++++ Material to process ++++

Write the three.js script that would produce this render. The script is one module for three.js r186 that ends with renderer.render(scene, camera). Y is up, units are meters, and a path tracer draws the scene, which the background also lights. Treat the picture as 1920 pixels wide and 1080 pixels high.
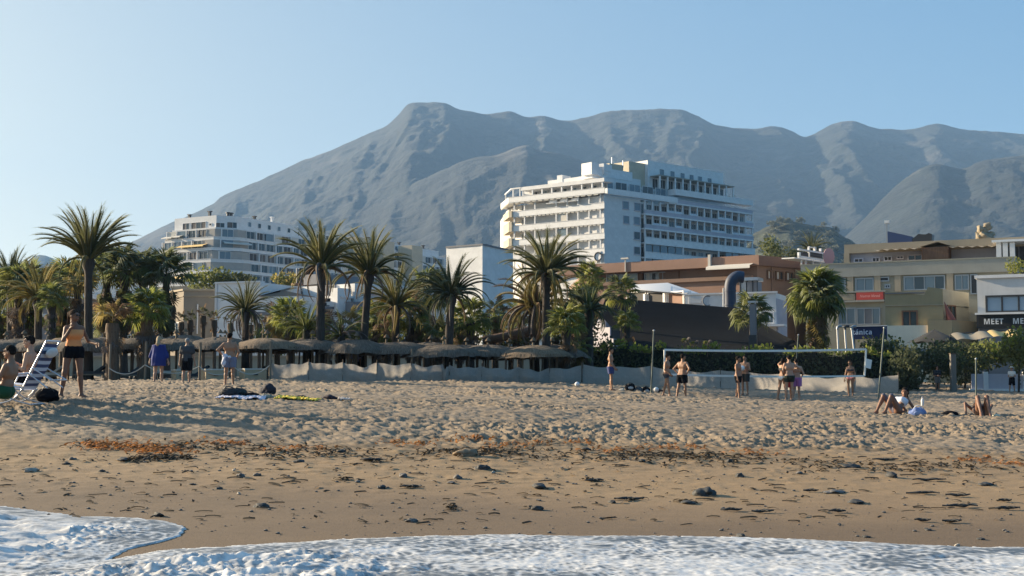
import * as THREE from 'three';
import { mergeGeometries, mergeVertices } from 'three/addons/utils/BufferGeometryUtils.js';

// ---------- camera, sky, sun, exposure ----------
const scene = new THREE.Scene();
const EYE = 1.6, FOCAL = 2400, PITCH = Math.atan(160 / FOCAL);   // photograph pixels (1920 x 1080), horizon near row 700
const camera = new THREE.PerspectiveCamera(2 * Math.atan(540 / FOCAL) * 180 / Math.PI, 16 / 9, 0.1, 30000);
camera.position.set(0, EYE, 0);
camera.rotation.x = PITCH;
const renderer = new THREE.WebGLRenderer({ antialias: true });
renderer.toneMapping = THREE.LinearToneMapping;
renderer.toneMappingExposure = 3.05;
renderer.shadowMap.enabled = true;
const SUN_AZ = 24 * Math.PI / 180, SUN_EL = 17 * Math.PI / 180;   // low sun, left and a little beyond the beach
const SUN_DIR = new THREE.Vector3(-Math.cos(SUN_AZ) * Math.cos(SUN_EL), Math.sin(SUN_EL), -Math.sin(SUN_AZ) * Math.cos(SUN_EL));
{
  const W = 1024, H = 512, data = new Float32Array(W * H * 4);
  const zen = [0.008, 0.078, 0.182], hor = [0.068, 0.152, 0.215];
  for (let j = 0; j < H; j++) for (let i = 0; i < W; i++) {
    const el = (j + 0.5) / H * Math.PI - Math.PI / 2, az = ((i + 0.5) / W - 0.5) * 2 * Math.PI;
    const y = Math.sin(el), x = Math.cos(el) * Math.cos(az), z = Math.cos(el) * Math.sin(az);
    const c = Math.max(-1, Math.min(1, x * SUN_DIR.x + y * SUN_DIR.y + z * SUN_DIR.z));
    const t = Math.exp(-Math.max(y, 0) * 5.5);                              // thicker air low down
    const g = Math.exp(-(Math.acos(c)) / 0.455) * (0.45 + 1.5 * t);
    const k = (j * W + i) * 4;
    for (let a = 0; a < 3; a++) {
      let v = zen[a] + (hor[a] - zen[a]) * t;
      v += g * [1.30, 1.07, 0.60][a];
      data[k + a] = y < 0 ? hor[a] * 0.6 : v;
    }
    data[k + 3] = 1;
  }
  const sky = new THREE.DataTexture(data, W, H, THREE.RGBAFormat, THREE.FloatType);
  sky.mapping = THREE.EquirectangularReflectionMapping;
  sky.minFilter = sky.magFilter = THREE.LinearFilter; sky.needsUpdate = true;
  scene.background = sky; scene.environment = sky;
}
const sun = new THREE.DirectionalLight(new THREE.Color().setRGB(1.0, 0.82, 0.58), 5.0);
sun.position.copy(SUN_DIR).multiplyScalar(300).add(new THREE.Vector3(0, 0, -60));
sun.target.position.set(0, 0, -60); scene.add(sun, sun.target);
sun.castShadow = true; sun.shadow.mapSize.set(4096, 4096); sun.shadow.radius = 1.6;
Object.assign(sun.shadow.camera, { left: -160, right: 160, top: 120, bottom: -120, near: 1, far: 900 });
scene.fog = new THREE.FogExp2(new THREE.Color().setRGB(0.36, 0.62, 1.0), 0.000082);

// ---------- pixels of the photograph to places ----------
const CP = Math.cos(PITCH), SP = Math.sin(PITCH), V = (x, y, z) => new THREE.Vector3(x, y, z);
function ray(px, py) { const cx = (px - 960) / FOCAL, cy = (540 - py) / FOCAL; return V(cx, cy * CP + SP, cy * SP - CP); }
function at(px, py, d) { const r = ray(px, py); return r.multiplyScalar(d / -r.z).add(V(0, EYE, 0)); }   // d: metres out from the shore camera along -z
const colX = (px, d) => at(px, 700, d).x;

// ---------- random, noise ----------
function rng(seed) { let a = seed >>> 0; return () => { a = (a + 0x6D2B79F5) | 0; let t = Math.imul(a ^ (a >>> 15), 1 | a); t = (t + Math.imul(t ^ (t >>> 7), 61 | t)) ^ t; return ((t ^ (t >>> 14)) >>> 0) / 4294967296; }; }
function h2(i, j) { let n = Math.imul(i, 374761393) + Math.imul(j, 668265263) | 0; n = Math.imul(n ^ (n >>> 13), 1274126177); return ((n ^ (n >>> 16)) >>> 0) / 4294967296; }
function vn(x, y, w = 0) {                       // value noise, -1..1; w: period (0 = none)
  const i = Math.floor(x), j = Math.floor(y), fx = x - i, fy = y - j, u = fx * fx * (3 - 2 * fx), v = fy * fy * (3 - 2 * fy);
  const m = (k) => w ? ((k % w) + w) % w : k;
  const a = h2(m(i), m(j)), b = h2(m(i + 1), m(j)), c = h2(m(i), m(j + 1)), d = h2(m(i + 1), m(j + 1));
  return (a + (b - a) * u + (c - a) * v + (a - b - c + d) * u * v) * 2 - 1;
}
function fbm(x, y, o = 4, w = 0) { let s = 0, a = 0.5, f = 1; for (let k = 0; k < o; k++) { s += a * vn(x * f + k * 17, y * f + k * 31, w ? w * f : 0); f *= 2; a *= 0.5; } return s; }
function ridged(x, y, o = 4) { let s = 0, a = 0.5, f = 1; for (let k = 0; k < o; k++) { s += a * (1 - Math.abs(vn(x * f + k * 11.3, y * f + k * 7.7))); f *= 2.05; a *= 0.5; } return s; }
function worley(x, y) { const i = Math.floor(x), j = Math.floor(y); let m = 9; for (let a = -1; a < 2; a++) for (let b = -1; b < 2; b++) { const dx = i + a + h2(i + a, j + b) - x, dy = j + b + h2(i + a + 71, j + b - 37) - y, d = dx * dx + dy * dy; if (d < m) m = d; } return Math.sqrt(m); }
const clamp = (x, a = 0, b = 1) => Math.min(b, Math.max(a, x)), lerp = (a, b, t) => a + (b - a) * t, ss = (a, b, x) => { const t = clamp((x - a) / (b - a)); return t * t * (3 - 2 * t); };
function curve(tab, x) {                          // piecewise smooth table [[x, y], ...]
  if (x <= tab[0][0]) return tab[0][1];
  for (let k = 1; k < tab.length; k++) if (x <= tab[k][0]) { const [a, b] = [tab[k - 1], tab[k]], p = tab[Math.max(0, k - 2)], n = tab[Math.min(tab.length - 1, k + 1)];
    const h = b[0] - a[0], t = (x - a[0]) / h, ma = (b[1] - p[1]) / (b[0] - p[0] || 1) * h, mb = (n[1] - a[1]) / (n[0] - a[0] || 1) * h, t2 = t * t, t3 = t2 * t;
    return (2 * t3 - 3 * t2 + 1) * a[1] + (t3 - 2 * t2 + t) * ma + (-2 * t3 + 3 * t2) * b[1] + (t3 - t2) * mb; }
  return tab[tab.length - 1][1];
}
function linear(tab, x) { if (x <= tab[0][0]) return tab[0][1]; for (let k = 1; k < tab.length; k++) if (x <= tab[k][0]) return lerp(tab[k - 1][1], tab[k][1], (x - tab[k - 1][0]) / (tab[k][0] - tab[k - 1][0])); return tab[tab.length - 1][1]; }

// ---------- names ----------
const used = {};
function numbered(n) { const k = used[n] = (used[n] ?? -1) + 1; return k ? `${n}_${String(k).padStart(3, '0')}` : n; }
function tag(o, label, category, group) { o.userData.label = label; if (category) o.userData.category = category; if (group) o.userData.group = group; return o; }
function shade(o) { o.castShadow = o.receiveShadow = true; return o; }
function thing(name, label, category, pos, turn = 0, group) { const o = new THREE.Group(); o.name = numbered(name); if (pos) o.position.copy(pos); o.rotation.y = turn; scene.add(o); return tag(o, label, category, group); }
function part(name, geo, mat, parent) { const m = shade(new THREE.Mesh(Array.isArray(geo) ? merge(geo) : geo, mat)); m.name = name; parent.add(m); return m; }
function structure(name, geo, mat) { const m = part(numbered(name), geo, mat, scene); m.userData.kind = 'structure'; return m; }
function stuff(name, geo, mat, parent = scene) { const m = part(parent === scene ? numbered(name) : name, geo, mat, parent); m.userData.kind = 'stuff'; return m; }
function merge(list) {
  const g = list.map((a) => { const b = a.index ? a.toNonIndexed() : a.clone(); for (const k of Object.keys(b.attributes)) if (!['position', 'normal', 'uv'].includes(k)) b.deleteAttribute(k); if (!b.attributes.uv) b.setAttribute('uv', new THREE.BufferAttribute(new Float32Array(b.attributes.position.count * 2), 2)); return b; });
  return mergeGeometries(g);
}
function copyOf(src, name, label, pos, turn, scale = 1) { const c = src.clone(); c.name = numbered(name); c.userData = { ...src.userData, label }; c.position.copy(pos); c.rotation.y = turn; c.scale.multiplyScalar(scale); scene.add(c); return c; }

// ---------- textures ----------
function dataTex(n, f, rep = 1, srgb = false, m = n) {
  const d = new Uint8Array(n * m * 4);
  for (let j = 0; j < m; j++) for (let i = 0; i < n; i++) { const c = f(i / n, j / m), k = (j * n + i) * 4, a = Array.isArray(c) ? c : [c, c, c]; d[k] = clamp(a[0]) * 255; d[k + 1] = clamp(a[1]) * 255; d[k + 2] = clamp(a[2]) * 255; d[k + 3] = 255; }
  const t = new THREE.DataTexture(d, n, m); t.wrapS = t.wrapT = THREE.RepeatWrapping; t.magFilter = THREE.LinearFilter; t.minFilter = THREE.LinearMipmapLinearFilter; t.generateMipmaps = true; t.repeat.set(rep, rep); if (srgb) t.colorSpace = THREE.SRGBColorSpace; t.needsUpdate = true; return t;
}
const lin = (r, g, b) => new THREE.Color().setRGB(r, g, b);
function M(r, g, b, rough = 0.85, o = {}) { return new THREE.MeshPhysicalMaterial({ color: lin(r, g, b), roughness: rough, side: THREE.DoubleSide, ...o }); }
const LEAF = (r, g, b, t = 0.45) => new THREE.MeshPhysicalMaterial({ color: lin(r, g, b), roughness: 0.95, specularIntensity: 0.3, transmission: t, thickness: 0, side: THREE.DoubleSide });
const grainTex = dataTex(256, (u, v) => 0.80 + 0.12 * fbm(u * 8, v * 8, 4, 8) + 0.10 * vn(u * 128, v * 128, 128));
const streakTex = dataTex(256, (u, v) => 0.72 + 0.16 * vn(u * 96, v * 6, 0) + 0.14 * fbm(u * 16, v * 3, 3));
const wallTex = dataTex(512, (u, v) => 0.88 + 0.10 * fbm(u * 6, v * 6, 5, 6) + 0.06 * Math.min(0, fbm(u * 40, v * 3, 3)));
function box(x0, x1, y0, y1, z0, z1) { const g = new THREE.BoxGeometry(Math.abs(x1 - x0), Math.abs(y1 - y0), Math.abs(z1 - z0)); g.translate((x0 + x1) / 2, (y0 + y1) / 2, (z0 + z1) / 2); return g; }
function tube(pts, r, seg = 12, rad = 6, closed = false) { const c = new THREE.CatmullRomCurve3(pts); const g = new THREE.TubeGeometry(c, seg, 1, rad, closed); if (true) { const p = g.attributes.position, n = g.attributes.normal; for (let k = 0; k < p.count; k++) { const t = Math.floor(k / (rad + 1)) / seg, rr = typeof r === 'function' ? r(t) : r; p.setXYZ(k, p.getX(k) + n.getX(k) * (rr - 1), p.getY(k) + n.getY(k) * (rr - 1), p.getZ(k) + n.getZ(k) * (rr - 1)); } } return g; }
function rod(a, b, r, rad = 8) { const d = b.clone().sub(a), g = new THREE.CylinderGeometry(r, r, d.length(), rad); g.translate(0, d.length() / 2, 0); g.applyQuaternion(new THREE.Quaternion().setFromUnitVectors(V(0, 1, 0), d.clone().normalize())); g.translate(a.x, a.y, a.z); return g; }
function fromArrays(pos, idx, uv, col) { const g = new THREE.BufferGeometry(); g.setAttribute('position', new THREE.BufferAttribute(new Float32Array(pos), 3)); if (uv) g.setAttribute('uv', new THREE.BufferAttribute(new Float32Array(uv), 2)); if (col) g.setAttribute('color', new THREE.BufferAttribute(new Float32Array(col), 3)); if (idx) g.setIndex(idx); g.computeVertexNormals(); return g; }

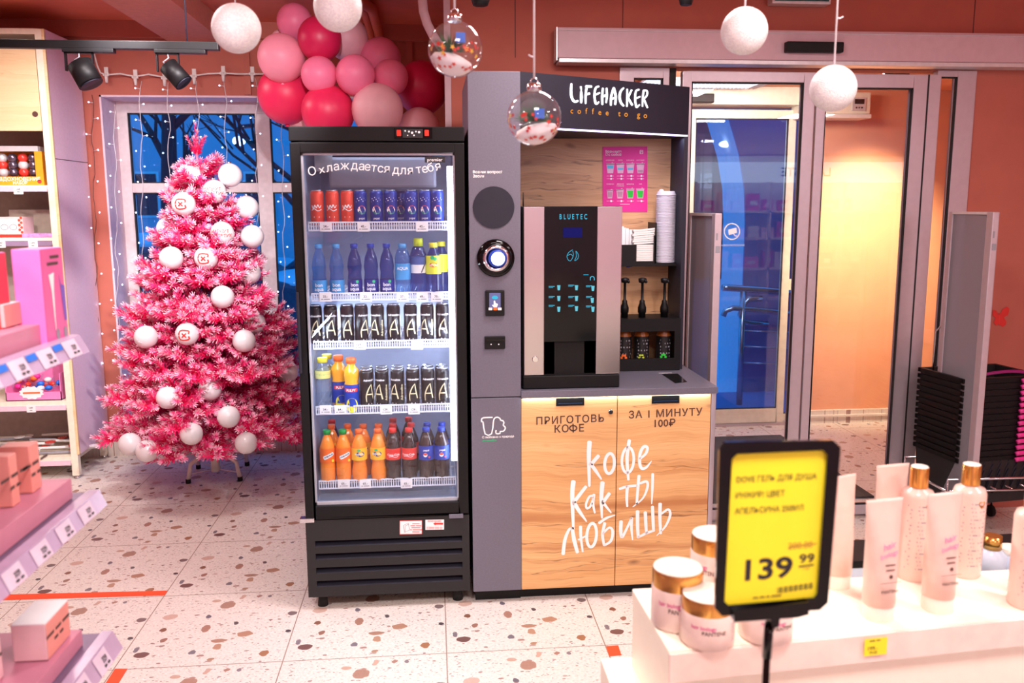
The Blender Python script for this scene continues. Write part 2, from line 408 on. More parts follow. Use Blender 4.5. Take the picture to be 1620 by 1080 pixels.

++++

■ Exercise goal ■
How many lines of these entries contain "pixels"? Answer with the number and nothing else.

■ Final answer ■
4